> **Exercise instructions**
Transcribe the full listing exactly, and drop every picture.
━━━━━━
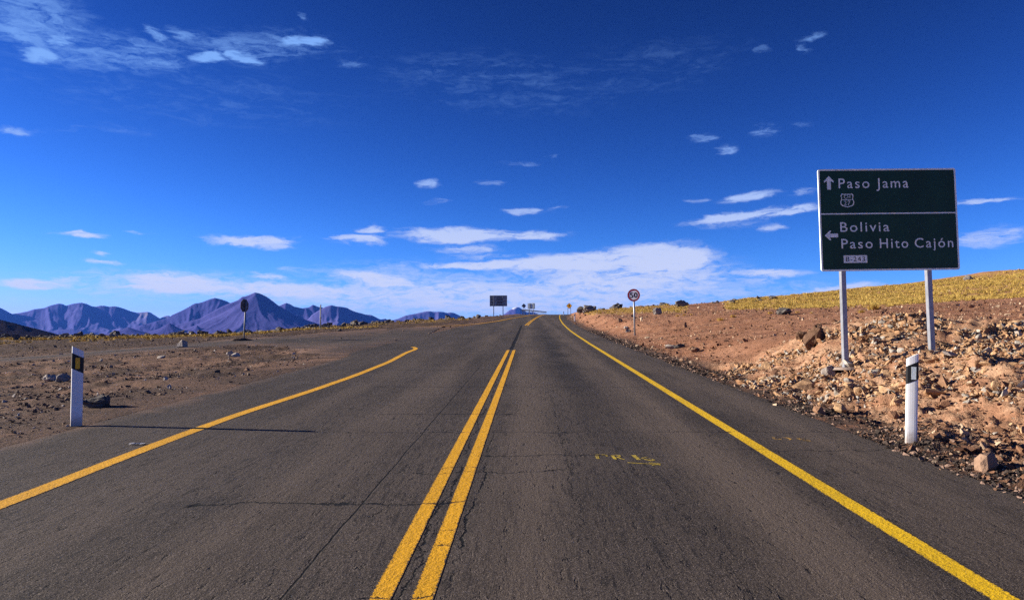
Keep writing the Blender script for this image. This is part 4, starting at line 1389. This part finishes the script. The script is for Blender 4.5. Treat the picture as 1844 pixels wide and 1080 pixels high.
NAMED = [
    (172, 732, 52, 'dark boulder behind the amber-reflector marker post', m_dark, 0, .42, 'B', (0, 0, .4)),
    (92, 686, 26, 'pale rock just left of the amber-reflector marker post, larger of a pair', m_pale, 1, .48, 'B', (0, 0, 2)),
    (113, 686, 24, 'dark-sided pale rock touching the amber-reflector marker post', m_brownst, 2, .6, 'B', (0, 0, 1)),
    (329, 626, 18, 'upright white rock in the dirt short of the side road', m_pale, 3, .85, 'C', (0.3, 0, 1)),
    (414, 641, 14, 'pale round stone below the octagonal sign, left one of a touching pair', m_pale, 4, .7, 'B', (0, 0, 0)),
    (424, 642, 14, 'flat pale stone below the octagonal sign, right one of a touching pair', m_pale, 5, .5, 'B', (0, 0, 2)),
    (305, 700, 9, 'small round white stone in the wheel-marked sand', m_pale, 2, .9, 'B', (0, 0, 0)),
    (291, 645, 15, 'pale flat rock in the dirt behind the round white stone', m_pale, 0, .5, 'S', (0.2, 0, 0)),
    (182, 650, 6, 'tiny white stone right of the amber reflector', m_pale, 1, .8, 'C', (0, 0, 0)),
    (255, 700, 7, 'small tan stone left of the round white stone', m_brownst, 1, .6, 'C', (0, 0, 0)),
    (445, 668, 10, 'small brown stone on the sand right of the wheel marks', m_brownst, 3, .6, 'C', (0, 0, 1)),
    (612, 597, 9, 'dark round boulder right of the thin bare pole', m_dark, 1, .7, 'B', (0, 0, .6)),
    (1411, 566, 30, 'dark grey boulder alone on the bare brown slope', m_dark, 3, .42, 'B', (0, 0, .2)),
    (1183, 566, 17, 'leaning pale boulder on the slope right of the 50 sign', m_greyst, 4, .85, 'B', (0, .4, 0)),
    (1226, 552, 28, 'jagged rock outcrop on the skyline right of the 50 sign', m_dark, 2, .42, 'B', (0, 0, .3)),
    (1318, 547, 12, 'dark rock on the skyline at the start of the yellow grass', m_dark, 5, .6, 'B', (0, 0, .3)),
    (1391, 539, 16, 'flat dark rock half sunk in the grass skyline', m_dark, 0, .45, 'B', (0, 0, 1.3)),
    (1744, 505, 17, 'grey boulder on the skyline right of the green sign', m_greyst, 1, .6, 'B', (0, 0, .3)),
    (1060, 562, 26, 'pale grey boulder on the skyline right of the yellow diamond', m_greyst, 3, .5, 'B', (0, 0, 1)),
    (1048, 563, 20, 'dark boulder at the left end of the skyline rocks', m_dark, 4, .6, 'B', (0, 0, 2)),
    (1131, 598, 11, 'dark stone left of the 50 sign pole', m_dark, 2, .55, 'B', (0, 0, 0)),
    (1128, 592, 12, 'white stone left of the 50 sign pole', m_pale, 1, .4, 'B', (0, 0, 1)),
    (1115, 581, 12, 'pinkish round boulder beyond the 50 sign pole', m_brownst, 1, .7, 'B', (0, 0, 2)),
    (1207, 628, 20, 'flat grey rock on the brown slope, left one of a pair', m_greyst, 4, .4, 'B', (0, 0, 2)),
    (1224, 627, 22, 'flat dark slab on the brown slope, right one of a pair', m_dark, 5, .38, 'B', (0, 0, 1)),
    (1250, 633, 20, 'brown rock right of the pair of flat rocks on the slope', m_brownst, 0, .45, 'B', (0, 0, 1)),
    (1468, 622, 42, 'tall jagged lump of dark hardened earth left of the green sign post', m_clod, 2, 1.05, 'B', (.2, .3, 1)),
    (1444, 611, 22, 'squat dark clod at the left foot of the jagged earth lump', m_clod, 4, .7, 'B', (.2, .1, 2)),
    (1776, 846, 40, 'reddish block of rock in the dark gravel right of the silver-reflector marker post', m_brownst, 1, .85, 'C', (.1, .2, .7)),
    (1757, 812, 15, 'small pinkish stone above the reddish block', m_brownst, 4, .7, 'C', (0, 0, .7)),
    (1493, 676, 26, 'dark rounded clod stuck in the bank below the left sign post', m_brownst, 5, .75, 'B', (.3, 0, .7)),
    (1512, 742, 24, 'orange tan block low on the bank, nearest below the left sign post', m_rub, 2, .75, 'C', (.1, .1, .3)),
    (1528, 715, 28, 'broad tan stone in the middle of the bank below the left sign post', m_rub, 1, .6, 'B', (.2, .1, .3)),
    (1448, 702, 46, 'long flat tan slab lying on the left end of the bank', m_rub, 1, .42, 'S', (.35, -.25, .5)),
    (1715, 642, 40, 'flat pale slab right of the right sign post', m_pale, 2, .30, 'S', (.3, .2, .2)),
    (1836, 607, 22, 'upright pale slab at the far right edge of the rubble', m_pale, 3, 1.0, 'S', (1.1, .3, .2)),
    (1618, 729, 34, 'tan stone just left of the silver-reflector marker post', m_rub, 3, .5, 'B', (.3, 0, .5)),
    (1680, 716, 34, 'tan slab just right of the silver-reflector marker post', m_rub, 4, .45, 'S', (.3, .2, 1.5)),
    (1528, 690, 18, 'grey tan stone mid bank right of the dark rounded clod', m_rub, 5, .6, 'C', (.3, .2, 1.5)),
    (1525, 660, 20, 'small orange stone just below the concrete footing', m_rub, 6, .6, 'C', (.3, .2, 1.5)),
]
for a in NAMED:
    boulder_at(*a)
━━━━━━
> **Expected answer**
Keep writing the Blender script for this image. This is part 4, starting at line 1389. This part finishes the script. The script is for Blender 4.5. Treat the picture as 1844 pixels wide and 1080 pixels high.
NAMED = [
    (172, 732, 52, 'dark boulder behind the amber-reflector marker post', m_dark, 0, .42, 'B', (0, 0, .4)),
    (92, 686, 26, 'pale rock just left of the amber-reflector marker post, larger of a pair', m_pale, 1, .48, 'B', (0, 0, 2)),
    (113, 686, 24, 'dark-sided pale rock touching the amber-reflector marker post', m_brownst, 2, .6, 'B', (0, 0, 1)),
    (329, 626, 18, 'upright white rock in the dirt short of the side road', m_pale, 3, .85, 'C', (0.3, 0, 1)),
    (414, 641, 14, 'pale round stone below the octagonal sign, left one of a touching pair', m_pale, 4, .7, 'B', (0, 0, 0)),
    (424, 642, 14, 'flat pale stone below the octagonal sign, right one of a touching pair', m_pale, 5, .5, 'B', (0, 0, 2)),
    (305, 700, 9, 'small round white stone in the wheel-marked sand', m_pale, 2, .9, 'B', (0, 0, 0)),
    (291, 645, 15, 'pale flat rock in the dirt behind the round white stone', m_pale, 0, .5, 'S', (0.2, 0, 0)),
    (182, 650, 6, 'tiny white stone right of the amber reflector', m_pale, 1, .8, 'C', (0, 0, 0)),
    (255, 700, 7, 'small tan stone left of the round white stone', m_brownst, 1, .6, 'C', (0, 0, 0)),
    (445, 668, 10, 'small brown stone on the sand right of the wheel marks', m_brownst, 3, .6, 'C', (0, 0, 1)),
    (612, 597, 9, 'dark round boulder right of the thin bare pole', m_dark, 1, .7, 'B', (0, 0, .6)),
    (1411, 566, 30, 'dark grey boulder alone on the bare brown slope', m_dark, 3, .42, 'B', (0, 0, .2)),
    (1183, 566, 17, 'leaning pale boulder on the slope right of the 50 sign', m_greyst, 4, .85, 'B', (0, .4, 0)),
    (1226, 552, 28, 'jagged rock outcrop on the skyline right of the 50 sign', m_dark, 2, .42, 'B', (0, 0, .3)),
    (1318, 547, 12, 'dark rock on the skyline at the start of the yellow grass', m_dark, 5, .6, 'B', (0, 0, .3)),
    (1391, 539, 16, 'flat dark rock half sunk in the grass skyline', m_dark, 0, .45, 'B', (0, 0, 1.3)),
    (1744, 505, 17, 'grey boulder on the skyline right of the green sign', m_greyst, 1, .6, 'B', (0, 0, .3)),
    (1060, 562, 26, 'pale grey boulder on the skyline right of the yellow diamond', m_greyst, 3, .5, 'B', (0, 0, 1)),
    (1048, 563, 20, 'dark boulder at the left end of the skyline rocks', m_dark, 4, .6, 'B', (0, 0, 2)),
    (1131, 598, 11, 'dark stone left of the 50 sign pole', m_dark, 2, .55, 'B', (0, 0, 0)),
    (1128, 592, 12, 'white stone left of the 50 sign pole', m_pale, 1, .4, 'B', (0, 0, 1)),
    (1115, 581, 12, 'pinkish round boulder beyond the 50 sign pole', m_brownst, 1, .7, 'B', (0, 0, 2)),
    (1207, 628, 20, 'flat grey rock on the brown slope, left one of a pair', m_greyst, 4, .4, 'B', (0, 0, 2)),
    (1224, 627, 22, 'flat dark slab on the brown slope, right one of a pair', m_dark, 5, .38, 'B', (0, 0, 1)),
    (1250, 633, 20, 'brown rock right of the pair of flat rocks on the slope', m_brownst, 0, .45, 'B', (0, 0, 1)),
    (1468, 622, 42, 'tall jagged lump of dark hardened earth left of the green sign post', m_clod, 2, 1.05, 'B', (.2, .3, 1)),
    (1444, 611, 22, 'squat dark clod at the left foot of the jagged earth lump', m_clod, 4, .7, 'B', (.2, .1, 2)),
    (1776, 846, 40, 'reddish block of rock in the dark gravel right of the silver-reflector marker post', m_brownst, 1, .85, 'C', (.1, .2, .7)),
    (1757, 812, 15, 'small pinkish stone above the reddish block', m_brownst, 4, .7, 'C', (0, 0, .7)),
    (1493, 676, 26, 'dark rounded clod stuck in the bank below the left sign post', m_brownst, 5, .75, 'B', (.3, 0, .7)),
    (1512, 742, 24, 'orange tan block low on the bank, nearest below the left sign post', m_rub, 2, .75, 'C', (.1, .1, .3)),
    (1528, 715, 28, 'broad tan stone in the middle of the bank below the left sign post', m_rub, 1, .6, 'B', (.2, .1, .3)),
    (1448, 702, 46, 'long flat tan slab lying on the left end of the bank', m_rub, 1, .42, 'S', (.35, -.25, .5)),
    (1715, 642, 40, 'flat pale slab right of the right sign post', m_pale, 2, .30, 'S', (.3, .2, .2)),
    (1836, 607, 22, 'upright pale slab at the far right edge of the rubble', m_pale, 3, 1.0, 'S', (1.1, .3, .2)),
    (1618, 729, 34, 'tan stone just left of the silver-reflector marker post', m_rub, 3, .5, 'B', (.3, 0, .5)),
    (1680, 716, 34, 'tan slab just right of the silver-reflector marker post', m_rub, 4, .45, 'S', (.3, .2, 1.5)),
    (1528, 690, 18, 'grey tan stone mid bank right of the dark rounded clod', m_rub, 5, .6, 'C', (.3, .2, 1.5)),
    (1525, 660, 20, 'small orange stone just below the concrete footing', m_rub, 6, .6, 'C', (.3, .2, 1.5)),
]
for a in NAMED:
    boulder_at(*a)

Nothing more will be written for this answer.